Siempre dije que la mejor profesora que habíamos tenido en la Universidad, en la Facultad de Letras, mientras cursábamos la carrera era Beatriz Maggi, con su verbo llano, su voz firme, su alta figura. Era nuestra profesora de Literatura General e impartía esas inmensidades que son Dante y Shakespeare. Siempre me precié de caer en el subgrupo al que le daba clases la Maggi, que lo formaban los alumnos que se apellidaban desde la A hasta la L, si no me falla la memoria. El resto, de la M en adelante, recibía conferencias con otra destacada profesora. Un amigo condiscípulo me comentaba cómo le gustaba que aquella fuera su profesora de Literatura. Él la veía hermosa a sus cuarenta, estilizada, muy culta, pero yo siempre le decía que la Maggi era una maestra con mayúsculas, que enseñaba literatura de verdad a sus alumnos, que los enseñaba a amarla, a entender sus esencias, no alguien que demuestra que tiene mucho conocimiento y halla una forma única de trasmitirlo. Beatriz nos hacía entender a esos complejísimos personajes del dramaturgo inglés, a comprender sus móviles. Aún me parece verla, sin subir al estrado en el que se daba clases, colocada al mismo nivel que sus alumnos, recostada en la mesa afirmando con énfasis: «A mí no me importa que el alumno diga “Chespier” o “Chakespeare”, lo que quiero es que lo entienda, que llegue a amar y a comprender esa literatura».
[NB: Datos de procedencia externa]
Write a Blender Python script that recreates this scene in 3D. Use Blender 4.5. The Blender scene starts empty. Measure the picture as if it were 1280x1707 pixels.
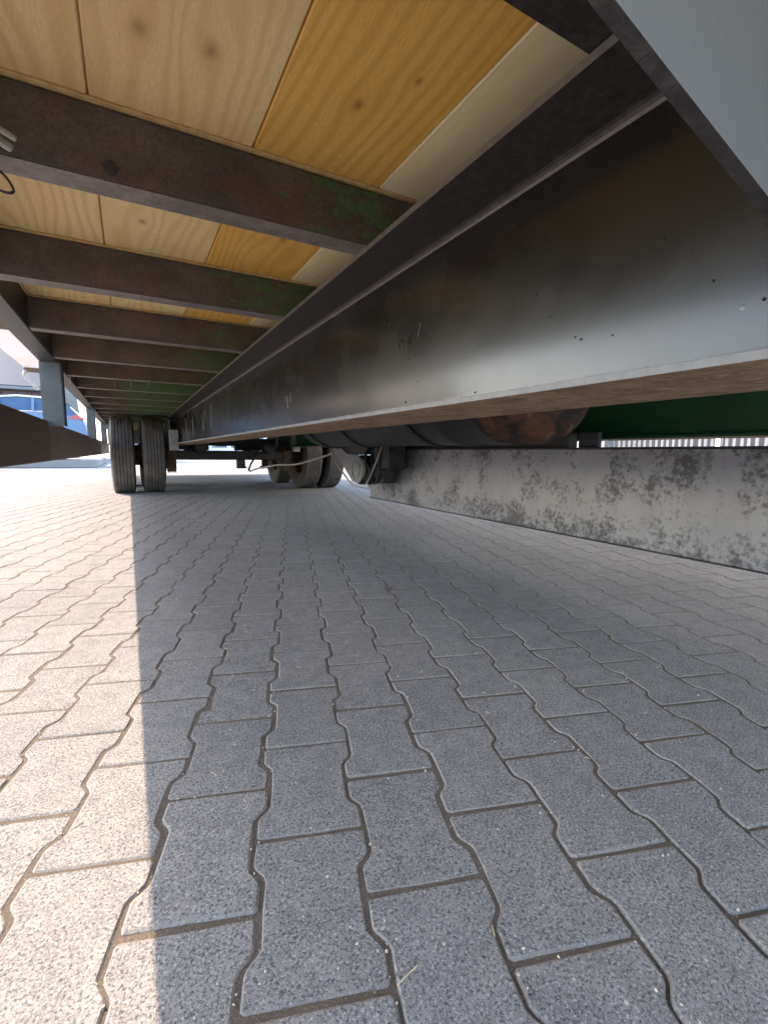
import bpy, bmesh, math, random
import numpy as np
from mathutils import Vector, Matrix, Euler
random.seed(7); np.random.seed(7)
C = bpy.context.scene
COL = C.collection
PI = math.pi

# ------------------------------------------------------------------ camera
CAM_Z = 0.54
YAW, PITCH, ROLL = 0.50209, -0.12613, 0.01017
fw = Vector((math.sin(YAW)*math.cos(PITCH), math.cos(YAW)*math.cos(PITCH), math.sin(PITCH)))
rt = Vector((math.cos(YAW), -math.sin(YAW), 0)); up = rt.cross(fw)
rt, up = rt*math.cos(ROLL)+up*math.sin(ROLL), -rt*math.sin(ROLL)+up*math.cos(ROLL)
cam = bpy.data.cameras.new('camera'); camo = bpy.data.objects.new('camera', cam); COL.objects.link(camo)
m = Matrix((rt, up, -fw)).transposed().to_4x4(); m.translation = (0, 0, CAM_Z)
camo.matrix_world = m
cam.sensor_fit = 'VERTICAL'; cam.sensor_height = 36; cam.lens = 36*771.7/1707
cam.clip_start = 0.01; cam.clip_end = 2000
C.camera = camo

# ------------------------------------------------------------------ light
SS, KK = 0.790, 0.95                      # lateral and lengthwise shadow shift per metre of height
to_sun = Vector((-SS, KK, 1)).normalized()
sun_el = math.asin(to_sun.z); sun_az = math.atan2(to_sun.x, to_sun.y)
W = bpy.data.worlds.new('World'); C.world = W; W.use_nodes = True
nt = W.node_tree; bg = nt.nodes['Background']
sky = nt.nodes.new('ShaderNodeTexSky'); sky.sky_type = 'NISHITA'; sky.sun_disc = False
sky.sun_elevation = sun_el; sky.sun_rotation = sun_az; sky.air_density = 1.0; sky.dust_density = 1.3; sky.ozone_density = 0.8
nt.links.new(sky.outputs[0], bg.inputs[0]); bg.inputs[1].default_value = 0.15
sl = bpy.data.lights.new('sun', 'SUN'); so = bpy.data.objects.new('sun', sl); COL.objects.link(so)
sl.energy = 2.0; sl.angle = math.radians(0.45); sl.color = (1.0, 0.80, 0.63)
so.rotation_euler = to_sun.to_track_quat('Z', 'Y').to_euler()
C.view_settings.view_transform = 'Standard'; C.view_settings.look = 'None'
C.view_settings.gamma = 1; C.view_settings.exposure = 2.7
C.view_settings.use_curve_mapping = False
C.cycles.max_bounces = 10; C.cycles.diffuse_bounces = 7; C.cycles.glossy_bounces = 4
C.cycles.use_denoising = True; C.cycles.sample_clamp_indirect = 8

# ------------------------------------------------------------------ material helpers
class NT:
    def __init__(s, name):
        s.m = bpy.data.materials.new(name); s.m.use_nodes = True
        s.n = s.m.node_tree.nodes; s.l = s.m.node_tree.links
        s.b = s.n['Principled BSDF']
    def node(s, t, **k):
        n = s.n.new(t)
        for a, v in k.items(): setattr(n, a, v)
        return n
    def link(s, a, b): s.l.new(a, b)
    def setin(s, sock, v):
        if hasattr(v, 'is_output') or isinstance(v, bpy.types.NodeSocket): s.link(v, sock)
        else: sock.default_value = v
    def pos(s, scale=(1, 1, 1), off=(0, 0, 0)):
        g = s.node('ShaderNodeNewGeometry'); mp = s.node('ShaderNodeMapping')
        s.link(g.outputs['Position'], mp.inputs[0]); mp.inputs['Scale'].default_value = scale
        mp.inputs['Location'].default_value = off
        return mp.outputs[0]
    def noise(s, vec, scale, detail=4, rough=.55, dist=0):
        n = s.node('ShaderNodeTexNoise'); s.link(vec, n.inputs['Vector'])
        n.inputs['Scale'].default_value = scale; n.inputs['Detail'].default_value = detail
        n.inputs['Roughness'].default_value = rough; n.inputs['Distortion'].default_value = dist
        return n.outputs['Fac']
    def vor(s, vec, scale, out='Distance', feature='F1'):
        n = s.node('ShaderNodeTexVoronoi', feature=feature); s.link(vec, n.inputs['Vector'])
        n.inputs['Scale'].default_value = scale
        return n.outputs[out]
    def ramp(s, fac, stops):
        r = s.node('ShaderNodeValToRGB'); s.link(fac, r.inputs[0]); e = r.color_ramp.elements
        while len(e) < len(stops): e.new(.5)
        for el, (p, c) in zip(e, stops):
            el.position = p; el.color = (c, c, c, 1) if not hasattr(c, '__len__') else (*c, 1)
        return r.outputs[0]
    def mix(s, fac, a, b, mode='MIX'):
        n = s.node('ShaderNodeMix', data_type='RGBA', blend_type=mode)
        s.setin(n.inputs[0], fac)
        for i, v in ((6, a), (7, b)):
            if isinstance(v, tuple): v = (*v, 1) if len(v) == 3 else v
            s.setin(n.inputs[i], v)
        return n.outputs[2]
    def math(s, op, a, b=0.0, clamp=False):
        n = s.node('ShaderNodeMath', operation=op, use_clamp=clamp)
        s.setin(n.inputs[0], a); s.setin(n.inputs[1], b)
        return n.outputs[0]
    def bump(s, h, strength=.3, dist=.002, prev=None):
        n = s.node('ShaderNodeBump'); s.link(h, n.inputs['Height'])
        n.inputs['Strength'].default_value = strength; n.inputs['Distance'].default_value = dist
        if prev is not None: s.link(prev, n.inputs['Normal'])
        s.link(n.outputs[0], s.b.inputs['Normal']); return n.outputs[0]
    def base(s, c, rough=.7, metal=0.0, spec=.5):
        if isinstance(c, tuple) and len(c) == 3: c = (*c, 1)
        s.setin(s.b.inputs['Base Color'], c); s.setin(s.b.inputs['Roughness'], rough)
        s.setin(s.b.inputs['Metallic'], metal); s.b.inputs['Specular IOR Level'].default_value = spec
        return s.m

def plain(name, c, rough=.6, metal=0.0, var=.25, scale=14, spec=.5, bump=.15):
    t = NT(name); p = t.pos()
    f = t.noise(p, scale, 6, .6)
    col = t.mix(t.ramp(f, [(.3, 0), (.7, 1)]), tuple(x*(1-var) for x in c), tuple(min(1, x*(1+var)) for x in c))
    t.bump(t.noise(p, scale*14, 3), bump, .001)
    return t.base(col, rough, metal, spec)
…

Recuerdo en primer año cómo muchos de nosotros, al ver los grandes volúmenes de obras que teníamos que leer en tan corto espacio de tiempo, nos limitábamos a consultar dos o tres criterios eruditos de la bibliografía pasiva, para epatar al profesor, práctica que se vio fracasada con la primera frase que nos dijo: «Prefiero que el estudiante se lea solo la obra. No importa si la entiende o no la entiende. Lo que me importa es el criterio que ustedes lleguen a tener de ella».
Su clase era como un espejo y radiografía de actitudes humanas que exponía ante nuestros ojos asombrados. Los más burlones entre los alumnos siempre recordarán la vez que la Maggi llegó a darnos clases con su delantal puesto, y no reparó en ello hasta que alguien en el receso la alertó. En su cabeza tenía múltiples labores que hacer, y era más importante llegar a tiempo para estar con nosotros que prestarle demasiada atención a aquellos otros detalles. O pensarán en esa otra ocasión en que la profesora regañó a una alumna muy tímida por creer que conversaba mientras ella impartía la clase, y la estudiante negaba cometer indisciplina, pero Beatriz la increpaba. Cuando terminó el turno le aclararon que el causante de la indisciplina era otro. Cuando volvimos a tener clases con la Dra. Maggi lo primero que hizo fue disculparse con la estudiante, pero de una manera muy inusual y bien vinculada a sus clases de literatura cuando exclamó: «¡De lo que dije ayer me retracto como Galileo!». Su trato llano y respetuoso hacia el alumno siempre lo recordaré. Decía que sus exámenes eran una especie de comprobación de lectura, no algo para sacar de paso al estudiante por no dominar el criterio de este o aquel estudioso.
Ya siendo escritora, hubo de manifestarme su orgullo de haber sido mi profesora, a lo que yo le respondí con el argumento de que era la mejor maestra entre todos los muy buenos que tuve en la universidad. Me sugirió escribir sobre sus libros, reseñarlos, pero yo tenía una carga investigativa considerable, y no podía dedicarme a estudiar una obra distinta y compleja que no conocía, sin saber ella y sin saber yo, que ya las páginas que le dedicaría estaban vivas y seguirían vivas dentro de mí: esas líneas son estas, para el encantado conocimiento que me entregó Beatriz Maggi.